NATO Secretary-General Anders Fogh Rasmussen pledged the alliance's commitment to cooperating with Russia in the fight against international terrorism, saying there "can be no justification for these kinds of attacks on innocent civilians."
Spike In Violence
Citing an improved security situation, Russia last year declared an end to a "counterterrorism" operation in Chechnya that has been going on for the past decade. But confidence in that declaration has been shaken by the recent spike in violence.
Meanwhile, increased violence in Russia's nearby majority-Muslim regions of Ingushetia and Daghestan also has raised concerns that unrest could spread.
No group has yet claimed responsibility for the blasts.
The website kavkazcenter.com, which is often used by Chechen separatists to post announcements, issued an article suggesting that the Russian security services were behind the blasts. The unsigned article argues that opposition to Putin is growing in Russian society, and that the regime is prepared to go to great lengths to hang on to power.
"Today, it is more and more evident that a moment of truth has come to the Russian society," the article said, adding that "anonymous terrorism" is one of the hallmarks of the Putin regime.
Vladimir Pribylovsky, an analyst at Moscow's Panorama political research group, warned RFE/RL against taking claims of responsibility at face value.
"We need to wait and see if anyone claims responsibility. But that won't prove anything," Pribylovsky said. "A claim of responsibility can be made by those who really are behind the explosion or those who're just interested in raising their profile."
Moscow Mayor Yuri Luzhkov (left) and President Dmitry Medvedev inspect the site of the blast at the Lubyanka station.
The seemingly coordinated metro blasts were the deadliest in Russia outside of the North Caucasus region since a double attack on two domestic Russian passenger planes in August 2004 that killed 72 people. Both of those planes had flown out of Moscow's Domodedovo International Airport.The last confirmed terrorist attack against a Russian train was on November 27, when an explosion derailed the "Nevsky Express" -- a high-speed train traveling between Moscow and St. Petersburg -- with about 700 passengers on board.
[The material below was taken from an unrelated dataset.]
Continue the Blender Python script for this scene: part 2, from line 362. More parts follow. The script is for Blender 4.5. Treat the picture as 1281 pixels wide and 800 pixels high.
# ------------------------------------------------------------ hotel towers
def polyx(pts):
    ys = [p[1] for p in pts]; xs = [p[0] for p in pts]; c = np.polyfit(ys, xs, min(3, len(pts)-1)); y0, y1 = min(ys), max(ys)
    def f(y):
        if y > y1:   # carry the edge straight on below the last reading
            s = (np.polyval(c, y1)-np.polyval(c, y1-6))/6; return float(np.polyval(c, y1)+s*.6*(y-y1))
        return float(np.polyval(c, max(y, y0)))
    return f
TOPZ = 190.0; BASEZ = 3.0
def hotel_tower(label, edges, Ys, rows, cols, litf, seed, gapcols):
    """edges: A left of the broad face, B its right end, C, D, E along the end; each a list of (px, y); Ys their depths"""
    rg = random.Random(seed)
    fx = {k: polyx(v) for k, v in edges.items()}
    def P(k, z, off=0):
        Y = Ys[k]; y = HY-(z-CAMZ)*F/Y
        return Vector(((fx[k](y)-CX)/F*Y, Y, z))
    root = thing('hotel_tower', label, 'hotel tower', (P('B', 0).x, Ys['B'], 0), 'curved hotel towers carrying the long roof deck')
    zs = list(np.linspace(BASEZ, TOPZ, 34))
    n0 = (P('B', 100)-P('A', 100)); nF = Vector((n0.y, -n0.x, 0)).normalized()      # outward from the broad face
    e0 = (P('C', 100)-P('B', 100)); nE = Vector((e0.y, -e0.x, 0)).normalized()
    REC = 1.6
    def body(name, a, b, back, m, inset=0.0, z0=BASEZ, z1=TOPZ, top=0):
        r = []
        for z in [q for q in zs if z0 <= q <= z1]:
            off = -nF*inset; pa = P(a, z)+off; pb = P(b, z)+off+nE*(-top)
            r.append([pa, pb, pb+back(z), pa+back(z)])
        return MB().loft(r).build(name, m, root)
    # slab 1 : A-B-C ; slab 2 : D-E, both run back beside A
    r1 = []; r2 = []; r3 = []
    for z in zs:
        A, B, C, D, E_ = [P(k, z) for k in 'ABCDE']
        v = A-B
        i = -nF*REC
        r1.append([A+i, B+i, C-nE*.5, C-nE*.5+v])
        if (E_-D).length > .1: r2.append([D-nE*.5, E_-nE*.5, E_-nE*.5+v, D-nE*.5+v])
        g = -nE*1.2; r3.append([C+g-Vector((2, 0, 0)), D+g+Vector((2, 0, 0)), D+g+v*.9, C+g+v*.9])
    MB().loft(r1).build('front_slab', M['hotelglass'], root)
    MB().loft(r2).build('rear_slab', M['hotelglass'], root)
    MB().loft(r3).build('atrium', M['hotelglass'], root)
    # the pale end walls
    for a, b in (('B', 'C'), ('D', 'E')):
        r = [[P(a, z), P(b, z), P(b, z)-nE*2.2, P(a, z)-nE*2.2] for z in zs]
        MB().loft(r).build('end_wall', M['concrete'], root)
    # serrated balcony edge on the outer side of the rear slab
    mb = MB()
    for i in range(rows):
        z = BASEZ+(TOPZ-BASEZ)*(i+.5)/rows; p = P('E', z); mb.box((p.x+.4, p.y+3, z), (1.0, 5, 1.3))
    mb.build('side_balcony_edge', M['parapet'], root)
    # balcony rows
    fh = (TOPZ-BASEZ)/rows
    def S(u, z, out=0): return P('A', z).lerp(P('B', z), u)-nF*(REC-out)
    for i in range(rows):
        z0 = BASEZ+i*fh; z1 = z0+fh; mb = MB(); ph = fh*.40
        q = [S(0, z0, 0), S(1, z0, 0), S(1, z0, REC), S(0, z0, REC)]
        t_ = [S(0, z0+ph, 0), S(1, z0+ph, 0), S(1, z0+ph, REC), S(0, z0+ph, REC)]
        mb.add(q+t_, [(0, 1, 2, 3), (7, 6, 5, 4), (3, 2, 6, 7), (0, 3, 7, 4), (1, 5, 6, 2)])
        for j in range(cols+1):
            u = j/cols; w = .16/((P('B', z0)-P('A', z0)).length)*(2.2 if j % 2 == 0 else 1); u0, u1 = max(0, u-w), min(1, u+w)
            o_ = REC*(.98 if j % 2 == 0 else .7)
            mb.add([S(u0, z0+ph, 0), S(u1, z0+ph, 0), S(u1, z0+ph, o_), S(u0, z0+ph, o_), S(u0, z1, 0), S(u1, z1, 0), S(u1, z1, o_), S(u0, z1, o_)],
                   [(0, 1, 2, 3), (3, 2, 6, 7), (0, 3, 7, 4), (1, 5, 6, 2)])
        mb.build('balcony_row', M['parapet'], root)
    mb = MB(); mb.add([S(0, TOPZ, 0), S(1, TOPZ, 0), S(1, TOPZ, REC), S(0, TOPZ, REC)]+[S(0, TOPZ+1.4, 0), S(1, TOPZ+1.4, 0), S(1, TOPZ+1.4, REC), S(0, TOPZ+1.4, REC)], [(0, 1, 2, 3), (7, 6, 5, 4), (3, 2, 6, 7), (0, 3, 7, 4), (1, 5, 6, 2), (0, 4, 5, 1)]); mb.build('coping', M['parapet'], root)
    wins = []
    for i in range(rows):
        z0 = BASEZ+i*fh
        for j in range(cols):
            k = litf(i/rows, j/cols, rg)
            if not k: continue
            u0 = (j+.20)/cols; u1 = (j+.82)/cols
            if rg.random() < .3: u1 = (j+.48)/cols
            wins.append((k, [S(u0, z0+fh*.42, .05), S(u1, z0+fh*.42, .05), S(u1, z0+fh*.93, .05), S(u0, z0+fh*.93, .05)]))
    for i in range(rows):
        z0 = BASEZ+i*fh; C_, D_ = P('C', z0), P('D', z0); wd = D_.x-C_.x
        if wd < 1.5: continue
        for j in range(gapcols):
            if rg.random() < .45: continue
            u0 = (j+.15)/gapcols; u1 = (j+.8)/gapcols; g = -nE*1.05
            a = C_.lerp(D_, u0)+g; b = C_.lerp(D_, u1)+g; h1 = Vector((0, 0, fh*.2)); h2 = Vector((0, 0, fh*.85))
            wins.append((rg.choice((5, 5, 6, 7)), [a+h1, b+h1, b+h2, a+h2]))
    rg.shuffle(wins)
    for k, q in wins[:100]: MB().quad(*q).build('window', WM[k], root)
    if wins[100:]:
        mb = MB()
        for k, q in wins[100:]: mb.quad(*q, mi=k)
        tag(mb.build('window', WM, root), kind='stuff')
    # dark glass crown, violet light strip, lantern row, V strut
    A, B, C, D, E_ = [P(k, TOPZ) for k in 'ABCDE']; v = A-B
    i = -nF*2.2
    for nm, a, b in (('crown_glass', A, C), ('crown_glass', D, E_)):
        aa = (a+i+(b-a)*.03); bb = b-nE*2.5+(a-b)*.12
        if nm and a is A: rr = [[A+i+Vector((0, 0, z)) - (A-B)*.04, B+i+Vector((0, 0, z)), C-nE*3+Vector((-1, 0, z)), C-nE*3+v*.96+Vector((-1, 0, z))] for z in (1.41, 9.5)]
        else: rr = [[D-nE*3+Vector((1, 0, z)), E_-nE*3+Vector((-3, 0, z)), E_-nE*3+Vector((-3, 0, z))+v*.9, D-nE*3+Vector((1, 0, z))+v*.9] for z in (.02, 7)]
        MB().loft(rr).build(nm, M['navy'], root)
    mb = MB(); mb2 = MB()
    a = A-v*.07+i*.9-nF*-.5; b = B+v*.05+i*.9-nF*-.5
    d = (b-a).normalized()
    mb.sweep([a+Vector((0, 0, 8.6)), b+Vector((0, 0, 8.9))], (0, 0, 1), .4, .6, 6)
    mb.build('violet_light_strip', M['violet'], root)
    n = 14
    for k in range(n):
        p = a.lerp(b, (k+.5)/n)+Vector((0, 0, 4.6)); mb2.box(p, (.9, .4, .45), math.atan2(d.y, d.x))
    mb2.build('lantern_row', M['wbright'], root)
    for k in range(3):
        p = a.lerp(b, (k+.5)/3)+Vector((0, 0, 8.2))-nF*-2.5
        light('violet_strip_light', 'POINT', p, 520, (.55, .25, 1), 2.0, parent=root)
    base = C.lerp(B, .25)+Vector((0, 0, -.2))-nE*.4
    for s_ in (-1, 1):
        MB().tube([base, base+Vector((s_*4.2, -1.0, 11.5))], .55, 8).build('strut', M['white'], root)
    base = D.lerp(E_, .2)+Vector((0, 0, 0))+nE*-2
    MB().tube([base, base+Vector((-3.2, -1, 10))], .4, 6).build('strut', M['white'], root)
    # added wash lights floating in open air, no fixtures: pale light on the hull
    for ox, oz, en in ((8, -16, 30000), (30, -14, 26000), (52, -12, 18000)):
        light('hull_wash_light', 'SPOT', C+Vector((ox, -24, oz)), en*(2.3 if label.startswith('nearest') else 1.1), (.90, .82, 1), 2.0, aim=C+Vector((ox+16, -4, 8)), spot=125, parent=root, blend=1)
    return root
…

At least 26 people were killed and 100 injured when that train hurtled off the tracks near the town of Bologoye, about 320 kilometers from Moscow.
The last time the capital, Moscow, was targeted by a confirmed terrorist attack was in August 2004, when a suicide bomber blew herself up outside the Rizhskaya metro station, killing 10 people.
The most prominent terrorist attack in Moscow with confirmed involvement of North Caucasus insurgents was in October 2002, when Chechen militants -- both men and women -- seized several hundred hostages at a Moscow theater to demand an end to the war in Chechnya and the withdrawal of Russian troops.
The siege ended three days later, when Russian special forces released a knockout gas and stormed the theater. At least 129 civilians and 42 militants were killed.